*WHAT TO DO*: Find the lines with the string "script" and return them.

*DATA RECORDS*:
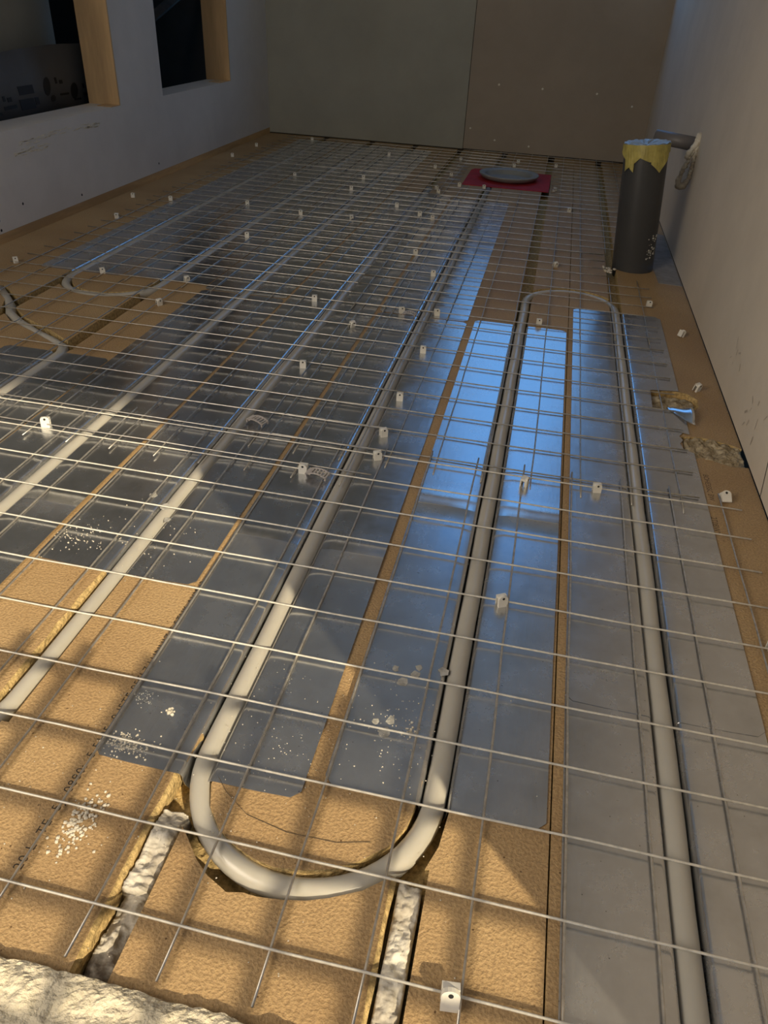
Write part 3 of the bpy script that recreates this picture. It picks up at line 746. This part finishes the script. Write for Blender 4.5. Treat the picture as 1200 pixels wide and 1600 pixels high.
CL = [
 (0.0205, 0.227, 0.1, 'white upright clip on the nearest cross wire, at the bottom of the photo', 1.15, -0.35),
 (0.0205, 0.628, 0.5, 'white clip standing alone between the two right-hand brown strips on the blue plate', 1.0, -0.1),
 (0.030, 0.878, 1.3, 'oval-looking clip with a dark hole beside the second pipe from the right wall', 1.1, 0),
 (0.126, 0.892, 0.2, 'cream clip between the narrow brown strip and the rightmost pipe', 1.0, 0),
 (0.297, 0.914, 0.2, 'round-topped clip on bare board right of the torn plate, beside the printed letters', 1.15, -0.9),
 (0.302, 1.275, 0.8, 'round clip on the board strip beside the hole in the torn plate', 1.05, 0.2),
 (0.303, 1.535, 2.2, 'white clip on the board near the right wall, level with the blue plates\' far ends', 1.0, 0.3),
 (0.253, 1.700, 0.2, 'white clip on warm brown board in front of the grey waste pipe', 1.0, 0),
 (0.300, 0.633, 0.2, 'clip cut by the right frame edge beside the widest plate', 1.0, 0),
 (0.022, 1.503, 0.1, 'white clip at the far end of the brightest blue plate beside its pipe', 1.0, 0),
 (0.043, 1.925, 0.6, 'white clip on grey board left of the waste pipe foot', 1.0, 0.3),
 (0.070, 2.540, 0.2, 'lone white clip on dark board between the red square and the waste pipe', 1.0, 0.2),
 (-0.176, 0.890, 0.5, 'cream clip beside the left U-bend pipe, just beyond where two sheets overlap', 1.0, 0),
 (-0.182, 0.958, 0.6, 'notched white clip, second beyond the sheet overlap along the U-bend pipe', 1.0, 0),
 (-0.182, 1.082, 0.1, 'yellowish clip, third along the right side of the left U-bend pipe', 1.0, 0),
 (-0.179, 1.286, 0.1, 'brownish clip, fourth along the right side of the left U-bend pipe', 1.0, 0),
 (-0.185, 1.488, 0.4, 'white clip right of the left U-bend pipe, level with the grey comb-like piece', 1.0, 0),
 (-0.256, 1.475, 0.5, 'small white clip touching the grey comb-like piece in mid floor', 1.0, 0),
 (-0.264, 0.826, 0.0, 'square white clip with a screw hole left of the nearer comb-like spacer', 1.1, 0),
 (-0.367, 1.155, 0.2, 'cream clip standing just right of the third pipe from the right, on grey plate', 1.0, 0),
 (-0.334, 1.367, 0.9, 'curled white clip on the brownish gap between two dark plates', 1.0, 0.3),
 (-0.444, 1.484, 0.2, 'cream clip at the end of the dark line left of the third pipe', 1.0, 0),
 (-0.655, 0.840, 0.4, 'large white clip at the left, reflected in the olive grey plate', 1.15, -0.2),
 (-0.731, 1.355, 1.0, 'white clip standing on the brown board patch, near its right edge', 1.0, 0.2),
 (-0.740, 1.506, 1.0, 'white clip at the top right corner of the brown board patch', 1.0, 0.2),
 (-0.933, 1.495, 0.7, 'white clip at the top left of the brown patch between the two pipe legs', 1.0, 0.1),
 (-1.146, 1.497, 0.7, 'white clip near the wooden strip at the left frame edge', 1.0, 0.1),
 (-0.746, 1.888, 0.3, 'white clip right of the two pale pipes in the left half, on a dark plate', 1.0, 0),
 (-0.234, 1.744, 0.3, 'yellowish clip between the left U-bend pipe and the next pipe, on blue-grey plate', 1.0, 0),
 (-0.304, 1.899, 0.3, 'yellow-white clip farther up the gap between two bluish plates', 1.0, 0),
 (-0.320, 2.266, 0.3, 'white clip on a dark line halfway to the red square', 1.0, 0),
 (-0.363, 2.297, 0.3, 'tall white clip just left of the one halfway to the red square', 1.05, 0),
 (-0.449, 2.380, 0.3, 'white clip above the short pale dash in the dim middle of the floor', 1.0, 0),
 (-0.541, 2.179, 0.3, 'white clip with a dark tail beside the fourth pipe', 1.0, 0.4),
 (-0.635, 2.545, 0.3, 'white clip on dark floor left of the fourth pipe\'s far run', 1.0, 0),
 (-0.639, 2.733, 0.3, 'white clip in the dark just beyond a similar one left of the far pipe', 1.0, 0),
 (-0.358, 2.625, 0.3, 'upper of two clips in a pair left of the red square', 1.0, 0),
 (-0.372, 2.68, 0.9, 'second clip in the pair left of the red square', 1.0, 0),
 (-0.364, 3.247, 0.3, 'white clip near the foot of the back wall seam', 1.0, 0),
 (-0.357, 2.922, 0.3, 'white clip just left of the red square\'s left corner', 1.0, 0),
 (-0.221, 2.765, 0.3, 'clip at the near edge of the red square under the round ring', 1.0, 0),
 (-0.436, 3.050, 0.3, 'white clip on brown floor left of the back wall seam foot', 1.0, 0),
 (-0.306, 2.762, 0.3, 'small clip just in front of the red square\'s left end', 1.0, 0),
 (-0.690, 2.170, 0.3, 'white clip between the two palest pipes in the left half', 1.0, 0),
 (-0.867, 2.667, 0.3, 'dim white clip between the pale pipes farther back at left', 1.0, 0),
 (-0.653, 3.232, 0.3, 'dim clip near the back wall beyond the fourth pipe', 1.0, 0),
 (-1.029, 3.415, 0.3, 'faint clip in the far left corner at the back wall foot', 1.0, 0),
 (-1.188, 3.163, 0.3, 'faint clip near the dark far end of the left wall', 1.0, 0),
 (-1.191, 2.910, 0.3, 'faint clip by the left wall below the far window opening', 1.0, 0),
 (-0.869, 2.216, 0.3, 'white clip just left of the palest pipe below the far window', 1.0, 0),
 (-1.210, 2.167, 0.3, 'white clip close to the wooden strip below the gap between windows', 1.0, 0),
 (-1.094, 2.176, 0.3, 'white clip at the edge of the dark plate near the left wall', 1.0, 0),
 (-1.136, 1.934, 0.3, 'white clip on brown board left of the dark plates, nearest to the wood strip', 1.0, 0.2),
 (-0.140, 3.315, 0.3, 'small clip behind the red square, nearer the back wall', 1.0, 0),
 (-0.150, 3.225, 0.3, 'small clip just behind the round ring', 1.0, 0),
 (0.010, 3.30, 0.3, 'small clip at the back wall right of the red square', 1.0, 0),
]
for x, y, rz, lb, s, ti in CL:
    clip(x, y, rz, lb, s, ti)

# comb-like grey spacers
def comb(x, y, rz, label, s=1.0):
    bm = bmesh.new()
    L, Wd = 0.030, 0.016
    def zz(u): return 0.0060 - 0.0040 * (2 * u - 1) ** 2
    n = 12
    for (w0, w1) in ((0, 0.0022), (Wd - 0.0022, Wd)):
        for i in range(n):
            u0, u1 = i / n, (i + 1) / n
            xx0, xx1 = -L / 2 + L * u0, -L / 2 + L * u1
            z0, z1 = zz(u0), zz(u1)
            vs = [bm.verts.new(p) for p in ((xx0, w0, z0), (xx1, w0, z1), (xx1, w1, z1), (xx0, w1, z0), (xx0, w0, z0 + 0.0014), (xx1, w0, z1 + 0.0014), (xx1, w1, z1 + 0.0014), (xx0, w1, z0 + 0.0014))]
            for q in ((0, 3, 2, 1), (4, 5, 6, 7), (0, 1, 5, 4), (1, 2, 6, 5), (2, 3, 7, 6), (3, 0, 4, 7)): bm.faces.new([vs[k] for k in q])
    for u in (0.03, 0.09, 0.15, 0.24, 0.40, 0.56, 0.72, 0.86, 0.96):
        xx = -L / 2 + L * u; box(bm, xx - 0.0009, xx + 0.0009, 0.0, Wd, zz(u), zz(u) + 0.0013)
    box(bm, -L / 2, -L / 2 + 0.0075, 0.0, Wd, zz(0.1) - 0.0002, zz(0.1) + 0.0010)
    for xx in (-L / 2 + 0.001, L / 2 - 0.001):
        box(bm, xx - 0.0008, xx + 0.0008, 0.0, 0.002, -0.001, 0.004); box(bm, xx - 0.0008, xx + 0.0008, Wd - 0.002, Wd, -0.001, 0.004)
    o = obj('slotted_spacer', bm, M['clip_grey']); o.location = (x, y, 0.0055); o.rotation_euler = (0, 0, rz); o.scale = (s, s, s)
    return tag(o, label, 'spacer', 'grey comb-like spacers on the mesh')
comb(-0.243, 0.810, -0.15, 'grey slotted spacer right of the square white clip, by the U-bend pipe')
comb(-0.372, 0.928, -0.35, 'arched grey slotted spacer lying on the third pipe from the right')
comb(-0.237, 1.450, -0.1, 'dim slotted spacer between two white clips in mid floor', 0.9)
comb(-0.318, 2.52, 0.3, 'pale slotted spacer at the near left of the red square', 0.9)
comb(-0.452, 2.31, -0.2, 'short pale spacer below a clip in the dim middle of the floor', 0.6)
# loose bits
bm = bmesh.new(); box(bm, -0.022, 0.022, -0.0035, 0.0035, -0.0008, 0.0008)
o = obj('metal_strip', bm, M['alu_bare']); o.location = (-0.712, 0.955, 0.0016); o.rotation_euler = (0, 0, -0.12)
tag(o, 'thin loose metal strip lying on the olive plate at the left frame edge', 'metal strip')
bm = bmesh.new(); tube(bm, [(-0.19, 0.352, 0.001), (-0.178, 0.34, 0.0012), (-0.155, 0.325, 0.001), (-0.12, 0.318, 0.0012), (-0.08, 0.319, 0.001), (-0.055, 0.326, 0.0008)], 0.00022, 5)
tag(obj('pencil_line', bm, M['stamp']), 'thin dark curved line marked on the board inside the U-bend', 'line')

# ------------------------------------------------------------------ crumbs and dust
def crumbs(cx, cy, sx, sy, n, r0, r1, m, label, name='crumbs', z=0.0006, rot=0.0, flat=0.6):
    bm = bmesh.new()
    for _ in range(n):
        gx, gy = random.gauss(0, sx), random.gauss(0, sy)
        x = cx + gx * math.cos(rot) - gy * math.sin(rot); y = cy + gx * math.sin(rot) + gy * math.cos(rot)
        r = rnd(r0, r1)
        res = bmesh.ops.create_icosphere(bm, subdivisions=1, radius=r)
        for v in res['verts']:
            v.co = Vector((v.co.x * rnd(.7, 1.3), v.co.y * rnd(.7, 1.3), v.co.z * flat)) + Vector((x, y, z + r * flat * 0.6))
    o = obj(name, bm, m)
    return tag(o, label, 'debris', kind='stuff')
crumbs(-0.279, 0.287, 0.006, 0.013, 170, 0.0006, 0.0018, M['crumb'], 'pile of pale crumbs on bare board left of the cream foam lump', z=0, rot=-0.1)
crumbs(-0.278, 0.363, 0.011, 0.006, 190, 0.0004, 0.0011, M['crumb'], 'pale crumbs on the near left corner of the crumbed plate', z=0.001)
crumbs(-0.290, 0.415, 0.007, 0.005, 60, 0.0003, 0.0007, M['dust'], 'grey dust patch on the crumbed plate near its left edge', z=0.001)
crumbs(-0.257, 0.404, 0.0025, 0.002, 16, 0.0005, 0.0016, M['crumb'], 'small white lump on the crumbed plate', z=0.001)
crumbs(-0.16, 0.42, 0.028, 0.05, 210, 0.0002, 0.0006, M['crumb'], 'fine pale specks between the left pipe and the wide brown strip', z=0.001)
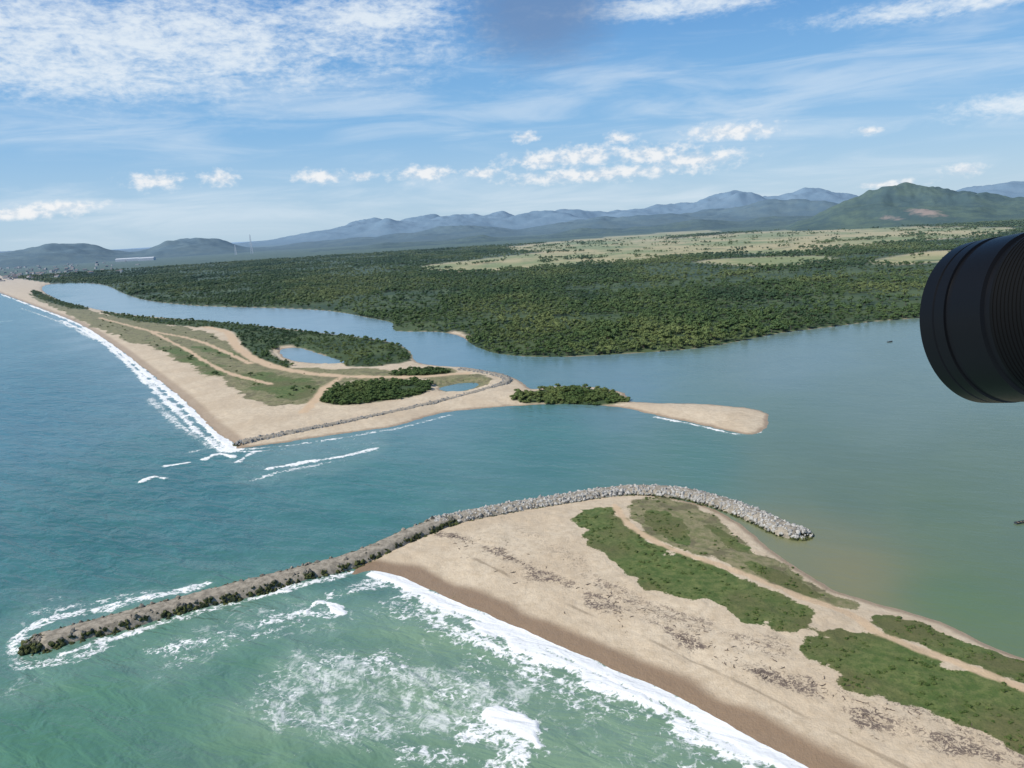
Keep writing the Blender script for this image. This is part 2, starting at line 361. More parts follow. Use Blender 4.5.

*WRITTEN SOLUTION*:
Write part 3 of the bpy script that recreates this picture. It picks up at line 746. This part finishes the script. Write for Blender 4.5. Treat the picture as 1200 pixels wide and 1600 pixels high.
Keep writing the Blender script for this image. This is part 2, starting at line 361. More parts follow. Use Blender 4.5.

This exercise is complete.